1, according to one embodiment, the bending tool face defines the
plane in which it is estimated that all travel and bending will
occur between the last sample point 212n and the bottom 114 of the
borehole. Thus, the bending tool face can define the set of
possible azimuth values that can be used to form the possible
azimuth values for the above estimated bit inclination and azimuth
values used to determine the DLS.
[0030] Generally, some of the teachings herein are reduced to an
algorithm that is stored on machine-readable media. The algorithm
is implemented by the computer processing system and provides
operators with desired output.
[0031] In support of the teachings herein, various analysis
components may be used, including digital and/or analog systems.
The digital and/or analog systems may be included, for example, in
the processing unit 110. The systems may include components such as
a processor, analog to digital converter, digital to analog
converter, storage media, memory, input, output, communications
link (wired, wireless, pulsed mud, optical or other), user
interfaces, software programs, signal processors (digital or
analog) and other such components (such as resistors, capacitors,
inductors and others) to provide for operation and analyses of the
apparatus and methods disclosed herein in any of several manners
well-appreciated in the art. It is considered that these teachings
may be, but need not be, implemented in conjunction with a set of
computer executable instructions stored on a computer readable
medium, including memory (ROMs, RAMs), optical (CD-ROMs), or
magnetic (disks, hard drives), or any other type that when executed
causes a computer to implement the method of the present invention.
These instructions may provide for equipment operation, control,
data collection and analysis and other functions deemed relevant by
a system designer, owner, user or other such personnel, in addition
to the functions described in this disclosure.
[0032] Further, various other components may be included and called
upon for providing for aspects of the teachings herein. For
example, a power supply (e.g., at least one of a generator, a
remote supply and a battery), cooling component, heating component,
motive force (such as a translational force, propulsional force, or
a rotational force), digital signal processor, analog signal
processor, sensor, magnet, antenna, transmitter, receiver,
transceiver, controller, optical unit, electrical unit or
electromechanical unit may be included in support of the various
aspects discussed herein or in support of other functions beyond
this disclosure.
[0033] Elements of the embodiments have been introduced with either
the articles "a" or "an." The articles are intended to mean that
there are one or more of the elements.
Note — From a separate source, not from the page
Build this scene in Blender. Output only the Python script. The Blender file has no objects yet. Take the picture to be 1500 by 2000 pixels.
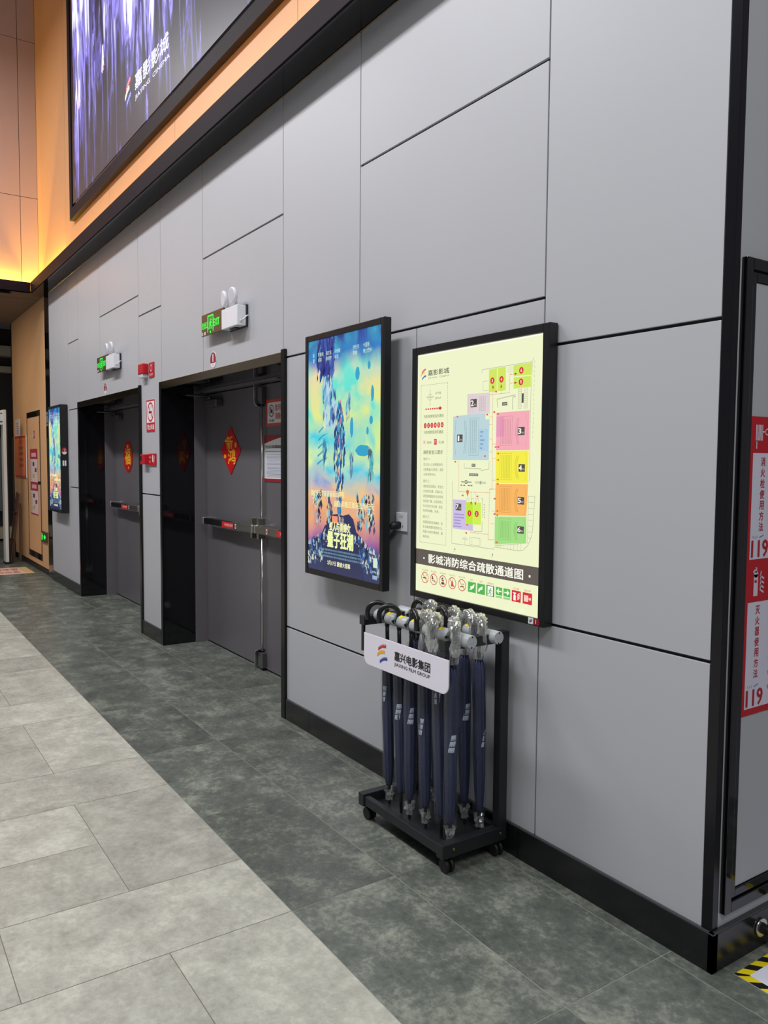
import bpy, bmesh, math, random
from mathutils import Vector, Matrix, noise
random.seed(7)
SC = bpy.context.scene
COL = SC.collection
PI = math.pi

# ------------------------------------------------------------------ camera
def make_camera():
    yaw, pitch, roll = 2.5511546, -0.0627921, 0.0072459
    F = Vector((math.cos(yaw)*math.cos(pitch), math.sin(yaw)*math.cos(pitch), math.sin(pitch)))
    R = F.cross(Vector((0, 0, 1))).normalized()
    U = R.cross(F)
    R2 = R*math.cos(roll)+U*math.sin(roll)
    U2 = -R*math.sin(roll)+U*math.cos(roll)
    cd = bpy.data.cameras.new('camera')
    cd.sensor_fit = 'HORIZONTAL'; cd.sensor_width = 36.0
    cd.lens = 36.0*1553.109/1500.0
    cd.clip_start = 0.05; cd.clip_end = 100
    o = bpy.data.objects.new('camera', cd)
    m = Matrix((R2, U2, -F)).transposed().to_4x4()
    m.translation = Vector((0, -2.0752960, 1.5))
    o.matrix_world = m
    COL.objects.link(o)
    SC.camera = o
make_camera()

# ------------------------------------------------------------------ world, lights, exposure
SC.view_settings.view_transform = 'Standard'
SC.view_settings.look = 'None'
SC.view_settings.exposure = 0.16
SC.view_settings.gamma = 1.0
SC.view_settings.use_curve_mapping = False
SC.cycles.use_denoising = True
SC.cycles.max_bounces = 6
SC.cycles.transparent_max_bounces = 12
SC.cycles.sample_clamp_indirect = 4.0

w = bpy.data.worlds.new('hall'); SC.world = w; w.use_nodes = True
bg = w.node_tree.nodes['Background']
bg.inputs[0].default_value = (0.50, 0.49, 0.55, 1)
bg.inputs[1].default_value = 0.26

def area(name, loc, target, sx, sy, power, color):
    ld = bpy.data.lights.new(name, 'AREA'); ld.shape = 'RECTANGLE'
    ld.size = sx; ld.size_y = sy; ld.energy = power; ld.color = color
    o = bpy.data.objects.new(name, ld); COL.objects.link(o)
    o.location = loc
    d = Vector(target)-Vector(loc)
    o.rotation_euler = d.to_track_quat('-Z', 'Y').to_euler()
    return o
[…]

The terms "including" and
"having" and their derivatives are intended to be inclusive such
that there may be additional elements other than the elements
listed. The term "or" when used with a list of at least two items
is intended to mean any item or combination of items.
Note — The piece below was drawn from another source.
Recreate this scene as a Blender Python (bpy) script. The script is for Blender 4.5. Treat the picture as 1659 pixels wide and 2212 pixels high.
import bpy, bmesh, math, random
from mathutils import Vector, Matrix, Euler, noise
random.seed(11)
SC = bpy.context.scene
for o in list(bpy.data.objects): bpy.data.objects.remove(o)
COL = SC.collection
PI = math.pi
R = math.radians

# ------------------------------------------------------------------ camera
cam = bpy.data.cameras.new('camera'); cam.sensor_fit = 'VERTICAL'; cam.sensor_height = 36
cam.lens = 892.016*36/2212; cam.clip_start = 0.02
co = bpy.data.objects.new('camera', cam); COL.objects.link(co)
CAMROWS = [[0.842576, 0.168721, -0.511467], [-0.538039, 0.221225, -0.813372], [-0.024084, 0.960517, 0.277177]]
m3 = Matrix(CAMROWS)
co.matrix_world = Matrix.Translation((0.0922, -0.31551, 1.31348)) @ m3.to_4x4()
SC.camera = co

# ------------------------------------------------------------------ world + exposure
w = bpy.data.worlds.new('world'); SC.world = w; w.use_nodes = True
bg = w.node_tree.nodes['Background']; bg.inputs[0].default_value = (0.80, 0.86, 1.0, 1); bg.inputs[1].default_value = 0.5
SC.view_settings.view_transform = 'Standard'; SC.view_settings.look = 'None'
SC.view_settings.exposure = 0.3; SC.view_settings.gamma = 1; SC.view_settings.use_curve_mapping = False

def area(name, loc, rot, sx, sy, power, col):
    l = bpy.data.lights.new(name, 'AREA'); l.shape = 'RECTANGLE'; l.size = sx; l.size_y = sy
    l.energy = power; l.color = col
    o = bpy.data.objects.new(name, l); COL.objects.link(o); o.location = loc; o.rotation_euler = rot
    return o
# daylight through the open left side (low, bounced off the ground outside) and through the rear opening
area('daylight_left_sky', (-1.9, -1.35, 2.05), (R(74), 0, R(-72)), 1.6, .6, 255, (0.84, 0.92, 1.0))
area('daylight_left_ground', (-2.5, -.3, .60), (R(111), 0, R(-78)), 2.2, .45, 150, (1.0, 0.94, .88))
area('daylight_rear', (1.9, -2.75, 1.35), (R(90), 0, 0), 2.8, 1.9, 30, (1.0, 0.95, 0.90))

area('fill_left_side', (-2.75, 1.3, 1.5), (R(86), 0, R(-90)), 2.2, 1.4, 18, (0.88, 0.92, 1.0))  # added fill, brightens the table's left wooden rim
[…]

[0034] It will be recognized that the various components or
technologies may provide certain necessary or beneficial
functionality or features. Accordingly, these functions and
features as may be needed in support of the appended claims and
variations thereof, are recognized as being inherently included as
a part of the teachings herein and a part of the invention
disclosed.
[0035] While the invention has been described with reference to
exemplary embodiments, it will be understood that various changes
may be made and equivalents may be substituted for elements thereof
without departing from the scope of the invention. In addition,
many modifications will be appreciated to adapt a particular
instrument, situation or material to the teachings of the invention
without departing from the essential scope thereof. Therefore, it
is intended that the invention not be limited to the particular
embodiment disclosed as the best mode contemplated for carrying out
this invention, but that the invention will include all embodiments
falling within the scope of the appended claims.